PLACES IN PORTSMOUTH

 

24 WARBLINGTON STREET, OLD PORTSMOUTH

The following (edited) article by Sue Allen was first published by the Friends of Old Portsmouth Association in their Newsletter No. 4 in 1989. We are indebted to FOOPA for permission to re-publish on this site.
 
Our house is only two years old and is probably the first dwelling to be built on this site. Unusually for Old Portsmouth, no cellars were found during the excavations for the footings and the somewhat incomplete records available have made it difficult to confirm exactly what was here in years gone by. However, my quest for information revealed a fascinating picture of the immediate area.
 
The earliest maps show the line of Warblington Street running through fields of crop and pasture.
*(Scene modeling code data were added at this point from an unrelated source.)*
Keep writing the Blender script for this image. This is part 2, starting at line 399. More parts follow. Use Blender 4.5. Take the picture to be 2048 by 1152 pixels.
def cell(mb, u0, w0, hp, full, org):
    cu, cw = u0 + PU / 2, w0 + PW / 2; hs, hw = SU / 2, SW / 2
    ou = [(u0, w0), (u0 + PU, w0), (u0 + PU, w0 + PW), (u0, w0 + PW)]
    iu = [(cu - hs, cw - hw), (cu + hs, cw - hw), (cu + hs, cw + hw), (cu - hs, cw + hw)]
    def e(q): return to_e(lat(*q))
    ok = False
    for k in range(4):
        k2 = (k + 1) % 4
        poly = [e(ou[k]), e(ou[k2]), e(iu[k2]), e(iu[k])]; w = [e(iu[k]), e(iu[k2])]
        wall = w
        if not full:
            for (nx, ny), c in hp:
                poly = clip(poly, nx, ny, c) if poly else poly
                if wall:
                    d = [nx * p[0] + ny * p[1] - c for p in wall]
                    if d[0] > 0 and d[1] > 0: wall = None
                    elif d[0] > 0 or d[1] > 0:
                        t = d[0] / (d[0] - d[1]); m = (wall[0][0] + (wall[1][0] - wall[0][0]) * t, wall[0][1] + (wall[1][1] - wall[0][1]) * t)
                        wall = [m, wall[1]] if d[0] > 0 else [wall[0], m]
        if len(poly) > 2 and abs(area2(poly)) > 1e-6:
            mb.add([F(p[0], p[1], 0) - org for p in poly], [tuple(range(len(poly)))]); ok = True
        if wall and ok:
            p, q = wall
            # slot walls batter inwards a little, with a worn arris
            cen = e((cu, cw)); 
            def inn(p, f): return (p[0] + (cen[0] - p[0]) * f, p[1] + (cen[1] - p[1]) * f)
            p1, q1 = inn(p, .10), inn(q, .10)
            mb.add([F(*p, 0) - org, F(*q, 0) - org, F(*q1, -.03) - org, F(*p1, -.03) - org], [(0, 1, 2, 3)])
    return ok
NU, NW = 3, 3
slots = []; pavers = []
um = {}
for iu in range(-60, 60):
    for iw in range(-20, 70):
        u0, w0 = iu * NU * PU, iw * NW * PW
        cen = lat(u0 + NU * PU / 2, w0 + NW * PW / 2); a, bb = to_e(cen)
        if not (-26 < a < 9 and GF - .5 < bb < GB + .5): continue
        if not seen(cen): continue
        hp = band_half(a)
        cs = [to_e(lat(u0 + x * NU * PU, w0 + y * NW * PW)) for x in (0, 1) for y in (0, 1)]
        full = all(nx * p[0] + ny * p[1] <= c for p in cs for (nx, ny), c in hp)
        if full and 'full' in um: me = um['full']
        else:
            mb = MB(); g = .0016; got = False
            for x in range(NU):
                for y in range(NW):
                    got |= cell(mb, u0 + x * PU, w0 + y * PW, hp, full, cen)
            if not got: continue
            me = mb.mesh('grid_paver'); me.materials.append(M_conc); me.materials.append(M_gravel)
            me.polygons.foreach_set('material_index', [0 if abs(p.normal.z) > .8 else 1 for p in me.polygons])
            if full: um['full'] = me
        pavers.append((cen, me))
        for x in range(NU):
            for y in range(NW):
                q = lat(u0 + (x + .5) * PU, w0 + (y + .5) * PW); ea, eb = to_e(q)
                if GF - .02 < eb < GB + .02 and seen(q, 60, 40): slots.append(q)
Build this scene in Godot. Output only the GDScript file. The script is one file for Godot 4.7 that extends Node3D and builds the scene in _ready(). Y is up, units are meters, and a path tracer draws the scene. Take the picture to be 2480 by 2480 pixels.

In 1469 it was known as Hoggyseeres Lane but 120 years later the name was changed to Hoggyn Market, then to Hogmarket Street, since this was where the pigs were bought and sold. And what problems pigs caused! They were described as a "common nuisance", due to great numbers running around the streets, digging and spoiling the ground. It was decreed that all swine should be ringed, but this appears to have had little effect!
 
Hogmarket Street was always a poor area and in 1693 the rent for a tenement was just one penny a year. However, by then, new houses were being built using stone from the remains of Warblington Castle (near Emsworth), demolished during the Civil War. Thus, in the early eighteenth century, the name was changed to Warblington Street.
 
The Colewort Barracks had now been built and the Taverns began to appear. The folk of Warblington Street concentrated on accommodating the soldiers' needs and it seems that, at times, they did rather too well! In 1701 a Mrs. Thompson was found to be keeping a house which was "very disorderly and ought to be suppressed, for that it tends to the debauching age as well as youth". The number of poor people became a problem in the town generally and in 1725 the Parish Poorhouse was constructed on part of the site now occupied by the Southern Electricity building next to our house. It seems that the inmates were well looked after since, in the eight months ending April 1735, they consumed 54¼ lbs. of tobacco and 65 quarts of brandy! In 1778 it was ordered that a well should be sunk in Warblington Street and this must have eased living conditions generally.
 
During the mid 1800's, the Colewort Barracks were enlarged as the result of complaints from the townspeople who were "grievously overburdened" by the numbers of soldiers quartered on them. It seems that residents in this area were still providing too many attractions for the soldiers since, in 1866, the right of way into the Barracks opposite Nobbs Lane was abolished because it was "the cause of great immorality and interfered with the discipline of the troops". During this enlargement, the site of our house was incorporated into the Barracks Coalyard. For incomprehensible reasons, the bedding store was right next to the coalyard on one side and on the other was the Albion Tavern. This was a large establishment with stables and dancing rooms whose landlord in 1866 met an untimely end due to "excessive drinking of spirits". It was here that a disagreement between a soldier and one of the local ladies resulted in her being kicked insensible and pulled round the room by her hair!
 
Towards the end of the nineteenth century, the bedding store was sensibly moved and replaced by the Wheelwrights Shop with the Smithy, Farriers Shop and Shoeing Shed adjacent. Nearby were the Harness Room and the Troop Stables, which explains the number of horseshoes found in local gardens.
 
By 1900, the street was still inhabited mainly by tradespeople and shopkeepers but with little prosperity since, in 1902, the Warblington Street Mission and Institute for Poor Boys and Girls was built. However as the century progressed the buildings fell into disrepair, then came the War and by 1951 only three residents are listed. The S.E.B. Switchgear Building replaced the Farriers Shop, etc. and the street gradually developed into what we know today.
 
Sadly, none of the old buildings in Warblington Street remain but sometimes I look out the window with half closed eyes and imagine it as it once was. Then my thoughts are interrupted by the sounds of City life - or could it be those pigs?